Because I was rasied Catholic I think is a huge part of it. I went to Catholic school and there's a huge emphasis on no sex before marriage and well although I blew by that long ago they did stress the union between two people being sacred and that it shouldn't be tainted.
This is an absolute first for me in my late 30's a time when I am about to go outside my relationship with someone else I am sexually interested in.
Logically I know humans weren't made to be monogamous and it's why it never bothered me that my partner is but this is where I might be starting down the road towards my non monogamous status.
I never before in my life even considered being unfaithful. So this is so intense I am literally shaking like a leaf in a cold sweat as I write this.
Whats even worse the girl I'm interested and my girlfriend are both polysexual. So neither of them are providing any conflict in my feelings they both think it's a healthy exploring of how I feel and its important for me to have that opportunity.

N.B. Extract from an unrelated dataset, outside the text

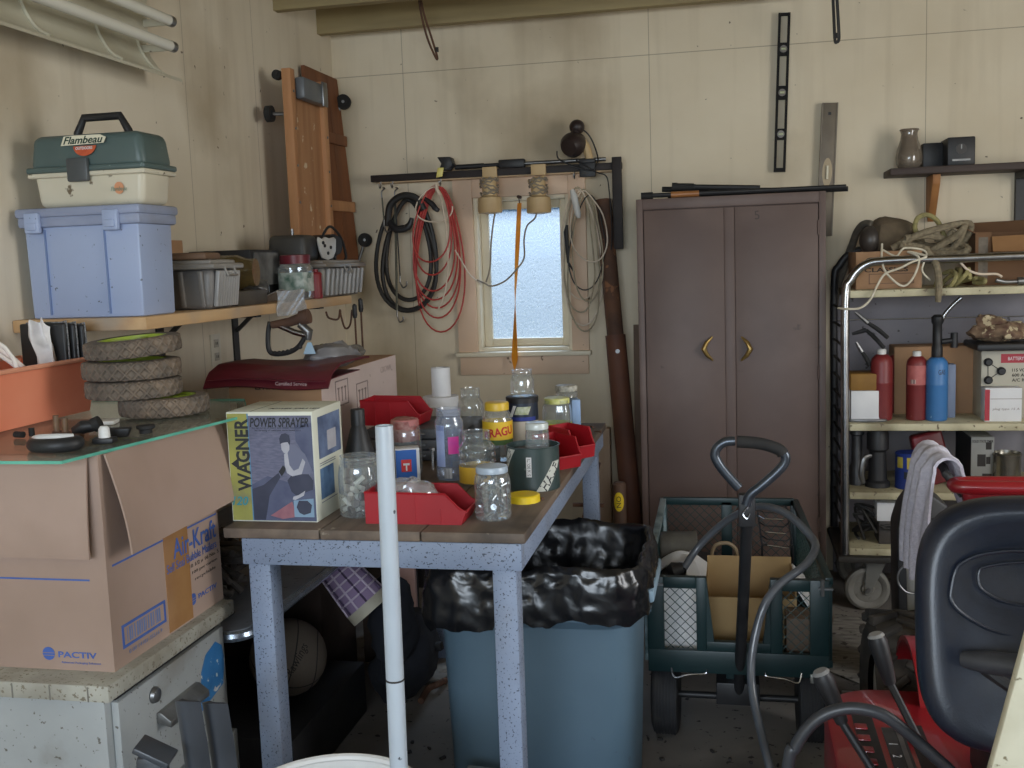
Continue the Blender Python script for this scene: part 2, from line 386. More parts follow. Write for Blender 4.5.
# the daylight
w = bpy.data.worlds.new('sky'); sc.world = w; w.use_nodes = True; N = w.node_tree.nodes; L = w.node_tree.links
bg = N['Background']; tc = N.new('ShaderNodeTexCoord'); sp = N.new('ShaderNodeSeparateXYZ'); L.new(tc.outputs['Generated'], sp.inputs[0])
cr = N.new('ShaderNodeValToRGB'); L.new(sp.outputs['Z'], cr.inputs[0])
cr.color_ramp.elements[0].position = 0; cr.color_ramp.elements[0].color = (.10,.12,.10,1)
e = cr.color_ramp.elements.new(.01); e.color = (.20,.26,.33,1); e = cr.color_ramp.elements.new(.13); e.color = (.24,.32,.42,1); e = cr.color_ramp.elements.new(.22); e.color = (.75,.85,1,1); cr.color_ramp.elements[-1].position = .7; cr.color_ramp.elements[-1].color = (.55,.72,1,1)
L.new(cr.outputs[0], bg.inputs[0]); bg.inputs[1].default_value = 2.0
def area(name, loc, aim, sx_, sy_, power, col):
    l = bpy.data.lights.new(name, 'AREA'); l.shape = 'RECTANGLE'; l.size = sx_; l.size_y = sy_; l.energy = power; l.color = col
    o = bpy.data.objects.new(name, l); COL.objects.link(o); o.location = loc
    o.rotation_euler = (V(aim)-V(loc)).to_track_quat('-Z','Z').to_euler(); return o
area('doorway_daylight', (-.5,YF-.25,1.75), (-.1,5,1.75), 3.0, 1.1, 86, (.80,.90,1))
area('side_fill_light', (XR-.02,1.9,1.75), (XL,3.2,1.7), 1.6, 1.1, 32, (1,.97,.92))  # fill added to brighten the left wall; no side door is known
area('window_daylight', ((HX0+HX1)/2,YB+1.6,3.3), ((HX0+HX1)/2,YB,1.4), 1.6, 1.2, 380, (1,.98,.95))
vs = sc.view_settings; sc.display_settings.display_device = 'sRGB'; vs.view_transform = 'Standard'; vs.look = 'None'; vs.exposure = .62; vs.gamma = 1; vs.use_curve_mapping = False
sc.cycles.use_denoising = True; sc.cycles.max_bounces = 10; sc.cycles.transparent_max_bounces = 24; sc.cycles.diffuse_bounces = 5
# ================================================================== left wall
# fluorescent fixture fixed to the wall, reflector opening into the room
fx = XL
e_low = PX(183,82,XL+.15); zl = e_low.z; y1 = e_low.y
prof = [(.15,zl),(.146,zl+.010),(.105,zl+.022),(.07,zl+.045),(.04,zl+.09),(.025,zl+.14),(.025,zl+.22),(.045,zl+.28),(.09,zl+.33),(.15,zl+.36)]
t_ = thing('fluorescent_fixture', 'two-tube fluorescent strip light with open white reflector high on the wall', 'light fixture', (fx,2.4,zl+.2))
M_refl = pm('aged_white_enamel', S(206,202,184), S(186,180,160), scale=3, rough=.35, spot=S(90,70,50), sscale=16, sth=.72)
b = MB(); b.grid(lambda u, v: (lambda i, f: V((fx+prof[i][0]+(prof[min(i+1,9)][0]-prof[i][0])*f, 1.2+(y1-1.2)*u - (0.16*(abs(v-.5)*2>2)), prof[i][1]+(prof[min(i+1,9)][1]-prof[i][1])*f)))(min(int(v*9),9), v*9-int(v*9)), 14, 18, .002)
rf = part(t_, 'reflector', b, M_refl)
for yy in (1.9, 2.25, 2.6, 2.95, y1-.06):
    b = MB(); b.tube([V((fx+p[0]+.004, yy, p[1]+.002)) for p in prof[2:8]], .006, 6, k=3); part(rf, 'rib', b, M_refl)
b = MB(); b.bb((fx+.002,1.2,zl+.16),(fx+.05,y1-.02,zl+.33),.004); part(t_, 'ballast_housing', b, M_refl)
M_tube = pm('fluorescent_tube', S(222,220,208), rough=.25)
for zc in (zl+.105, zl+.185):
    b = MB(); b.cyl((fx+.145,1.2,zc),(fx+.145,y1-.06,zc),.017,n=20); tb = part(t_, 'tube', b, M_tube)
    b = MB(); b.cyl((fx+.145,y1-.06,zc),(fx+.145,y1-.035,zc),.0175,n=20); part(tb, 'end_cap', b, M_steel)
    b = MB(); b.bb((fx+.02,y1-.05,zc-.012),(fx+.15,y1-.038,zc+.012),.003); part(t_, 'tube_holder', b, M_refl)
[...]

I feel like I'm about to faint.
The tremendous pressure of growing as a person to not just conceptually support polyamory but to consider engaging in it myself was beyond my comprehension not even 2 weeks ago.
Yet I feel this is important for me to accept both women I'm interested in one I'm with currently. How can I relate to my girlfriend without ever even considering the love of another person?
As far as the girl I'm into now if my girlfriend didn't take a slot in my life I'd probably have gone after it so why should I deprive myself if neither my girlfriend or this new person in my life find it a problem?
Catholic guilt seems to be the answer I have an instinct/ brainwashing that caused a predisposition towards monogamous relationships even if I was ok with others being polysexual.
I hope my expression of these confusing emotions helps.
Ps it's 5 am I am tired can't sleep feel sick from nerves I ain't editing this. You wanna do it go ahead send what you did might replace.